→ TASK STATEMENT: Do not include the pictures; repeat the rest of the data exactly.
[Begin DATA EXCERPT]
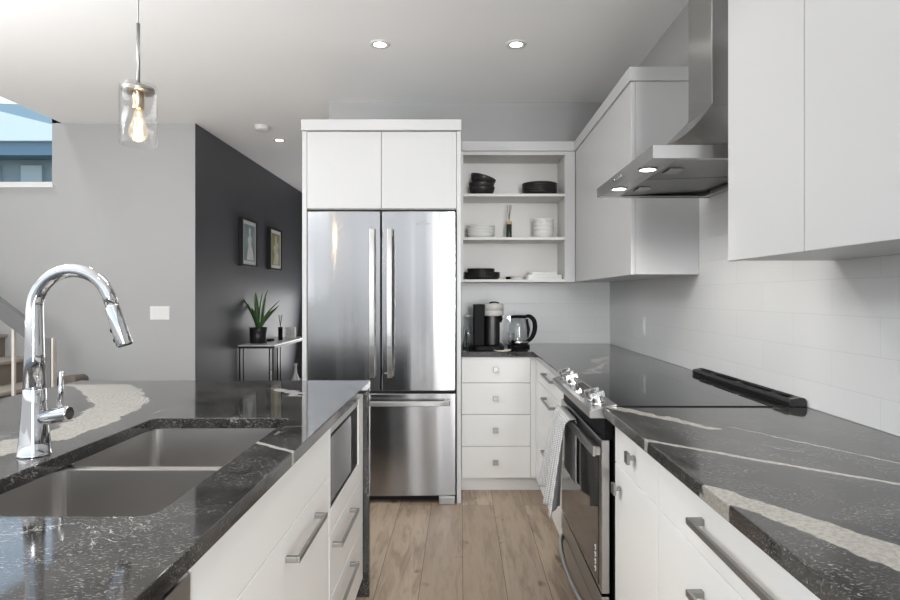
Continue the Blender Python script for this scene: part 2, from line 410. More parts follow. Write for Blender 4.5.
# ============================================================ CEILING FIXTURES
def downlight(x, y, label, power=None):
    t = thing('recessed_downlight', (x, y, CZ), label, 'ceiling light', 'recessed downlights')
    bm = bmesh.new(); lathe(bm, [(.036, -.001), (.036, -.005), (.058, -.004), (.060, 0.0), (.036, -.0005)], (x, y, CZ), 32); obj('trim_ring', bm, TRIMW, t)
    bm = bmesh.new(); lathe(bm, [(0, -.0035), (.036, -.0035), (.036, -.001), (0, -.001)], (x, y, CZ), 32); obj('lens', bm, EMIT, t)
    l = bpy.data.lights.new('downlight_beam', 'SPOT'); l.energy = power or DOWN_W; l.spot_size = 1.6; l.spot_blend = 1.0; l.shadow_soft_size = .06; l.color = (1, .98, .95)
    lo = bpy.data.objects.new('downlight_beam', l); C.objects.link(lo); lo.parent = t; lo.location = (0, 0, -.03)
downlight(-.47, 3.36, 'left of the two lit ceiling downlights in front of the fridge', 2)
downlight(.319, 3.36, 'right of the two lit ceiling downlights, above the corner of the kitchen', 2)
downlight(-1.70, 5.43, 'small lit downlight in the hallway ceiling beside the smoke detector', 15)
for (x, y) in ((-.47, 1.7), (.319, 1.7), (-.47, .1), (.319, .1)):   # the rest of the kitchen's row, overhead and behind the camera
    downlight(x, y, 'lit ceiling downlight overhead outside the frame')
sd = thing('smoke_detector', (-1.71, 4.98, CZ), 'round white smoke detector on the hallway ceiling', 'smoke detector')
bm = bmesh.new(); lathe(bm, [(0, -.002), (.066, -.002), (.066, -.012), (0, -.012)], (-1.71, 4.98, CZ)); obj('base_plate', bm, TRIMW, sd)
bm = bmesh.new(); lathe(bm, [(.058, -.012), (.062, -.02), (.056, -.034), (.03, -.04), (0, -.041)], (-1.71, 4.98, CZ)); obj('cover', bm, TRIMW, sd)

# pendant
px_, py_ = -1.113, 2.0
pd = thing('pendant_lamp', (px_, py_, CZ), 'clear glass cylinder pendant lamp with a glowing filament bulb over the island', 'pendant lamp')
bm = bmesh.new(); lathe(bm, [(0, 0), (.06, 0), (.06, -.02), (.02, -.025), (0, -.025)], (px_, py_, CZ)); obj('canopy', bm, NICKEL, pd)
bm = bmesh.new(); tube(bm, [(px_, py_, 2.70), (px_, py_, 2.20)], .0022, 8); obj('cord', bm, NICKEL, pd)
bm = bmesh.new(); tube(bm, [(px_, py_, 2.21), (px_, py_, 1.985)], .006, 12); obj('stem', bm, NICKEL, pd)
bm = bmesh.new(); lathe(bm, [(0, 1.988), (.05, 1.988), (.052, 1.984), (.052, 1.976), (.05, 1.972), (0, 1.972)], (px_, py_, 0), 40); obj('cap_disc', bm, NICKEL, pd)
bm = bmesh.new(); lathe(bm, [(0, 1.972), (.017, 1.972), (.019, 1.965), (.019, 1.915), (.015, 1.912), (0, 1.912)], (px_, py_, 0)); obj('socket', bm, SATIN, pd)
bm = bmesh.new(); lathe(bm, [(.0585, 1.995), (.0585, 1.79), (.0560, 1.79), (.0560, 1.995), (.0585, 1.995)], (px_, py_, 0), 48); obj('glass_shade', bm, GLASS, pd)
bl = bmesh.new(); lathe(bl, [(0, 1.912), (.012, 1.911), (.014, 1.895), (.022, 1.87), (.030, 1.845), (.031, 1.832), (.026, 1.815), (.014, 1.804), (0, 1.801)], (px_, py_, 0)); bulb = obj('bulb', bl, BULBG, pd)
bm = bmesh.new()
for k in range(6):
    a = 2*PI*k/6
    tube(bm, [(px_+.010*math.cos(a), py_+.010*math.sin(a), 1.882), (px_+.013*math.cos(a+.3), py_+.013*math.sin(a+.3), 1.828)], .0013, 6)
tube(bm, [(px_, py_, 1.905), (px_, py_, 1.83)], .003, 8); obj('filament', bm, FILA, bulb)
l = bpy.data.lights.new('bulb_light', 'POINT'); l.energy = 2.2; l.shadow_soft_size = .03; l.color = (1, .72, .42)
lo = bpy.data.objects.new('bulb_light', l); C.objects.link(lo); lo.parent = pd; lo.location = (0, 0, 1.76-CZ)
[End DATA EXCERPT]
→ EXERCISE ANSWER:
Continue the Blender Python script for this scene: part 2, from line 410. More parts follow. Write for Blender 4.5.
# ============================================================ CEILING FIXTURES
def downlight(x, y, label, power=None):
    t = thing('recessed_downlight', (x, y, CZ), label, 'ceiling light', 'recessed downlights')
    bm = bmesh.new(); lathe(bm, [(.036, -.001), (.036, -.005), (.058, -.004), (.060, 0.0), (.036, -.0005)], (x, y, CZ), 32); obj('trim_ring', bm, TRIMW, t)
    bm = bmesh.new(); lathe(bm, [(0, -.0035), (.036, -.0035), (.036, -.001), (0, -.001)], (x, y, CZ), 32); obj('lens', bm, EMIT, t)
    l = bpy.data.lights.new('downlight_beam', 'SPOT'); l.energy = power or DOWN_W; l.spot_size = 1.6; l.spot_blend = 1.0; l.shadow_soft_size = .06; l.color = (1, .98, .95)
    lo = bpy.data.objects.new('downlight_beam', l); C.objects.link(lo); lo.parent = t; lo.location = (0, 0, -.03)
downlight(-.47, 3.36, 'left of the two lit ceiling downlights in front of the fridge', 2)
downlight(.319, 3.36, 'right of the two lit ceiling downlights, above the corner of the kitchen', 2)
downlight(-1.70, 5.43, 'small lit downlight in the hallway ceiling beside the smoke detector', 15)
for (x, y) in ((-.47, 1.7), (.319, 1.7), (-.47, .1), (.319, .1)):   # the rest of the kitchen's row, overhead and behind the camera
    downlight(x, y, 'lit ceiling downlight overhead outside the frame')
sd = thing('smoke_detector', (-1.71, 4.98, CZ), 'round white smoke detector on the hallway ceiling', 'smoke detector')
bm = bmesh.new(); lathe(bm, [(0, -.002), (.066, -.002), (.066, -.012), (0, -.012)], (-1.71, 4.98, CZ)); obj('base_plate', bm, TRIMW, sd)
bm = bmesh.new(); lathe(bm, [(.058, -.012), (.062, -.02), (.056, -.034), (.03, -.04), (0, -.041)], (-1.71, 4.98, CZ)); obj('cover', bm, TRIMW, sd)

# pendant
px_, py_ = -1.113, 2.0
pd = thing('pendant_lamp', (px_, py_, CZ), 'clear glass cylinder pendant lamp with a glowing filament bulb over the island', 'pendant lamp')
bm = bmesh.new(); lathe(bm, [(0, 0), (.06, 0), (.06, -.02), (.02, -.025), (0, -.025)], (px_, py_, CZ)); obj('canopy', bm, NICKEL, pd)
bm = bmesh.new(); tube(bm, [(px_, py_, 2.70), (px_, py_, 2.20)], .0022, 8); obj('cord', bm, NICKEL, pd)
bm = bmesh.new(); tube(bm, [(px_, py_, 2.21), (px_, py_, 1.985)], .006, 12); obj('stem', bm, NICKEL, pd)
bm = bmesh.new(); lathe(bm, [(0, 1.988), (.05, 1.988), (.052, 1.984), (.052, 1.976), (.05, 1.972), (0, 1.972)], (px_, py_, 0), 40); obj('cap_disc', bm, NICKEL, pd)
bm = bmesh.new(); lathe(bm, [(0, 1.972), (.017, 1.972), (.019, 1.965), (.019, 1.915), (.015, 1.912), (0, 1.912)], (px_, py_, 0)); obj('socket', bm, SATIN, pd)
bm = bmesh.new(); lathe(bm, [(.0585, 1.995), (.0585, 1.79), (.0560, 1.79), (.0560, 1.995), (.0585, 1.995)], (px_, py_, 0), 48); obj('glass_shade', bm, GLASS, pd)
bl = bmesh.new(); lathe(bl, [(0, 1.912), (.012, 1.911), (.014, 1.895), (.022, 1.87), (.030, 1.845), (.031, 1.832), (.026, 1.815), (.014, 1.804), (0, 1.801)], (px_, py_, 0)); bulb = obj('bulb', bl, BULBG, pd)
bm = bmesh.new()
for k in range(6):
    a = 2*PI*k/6
    tube(bm, [(px_+.010*math.cos(a), py_+.010*math.sin(a), 1.882), (px_+.013*math.cos(a+.3), py_+.013*math.sin(a+.3), 1.828)], .0013, 6)
tube(bm, [(px_, py_, 1.905), (px_, py_, 1.83)], .003, 8); obj('filament', bm, FILA, bulb)
l = bpy.data.lights.new('bulb_light', 'POINT'); l.energy = 2.2; l.shadow_soft_size = .03; l.color = (1, .72, .42)
lo = bpy.data.objects.new('bulb_light', l); C.objects.link(lo); lo.parent = pd; lo.location = (0, 0, 1.76-CZ)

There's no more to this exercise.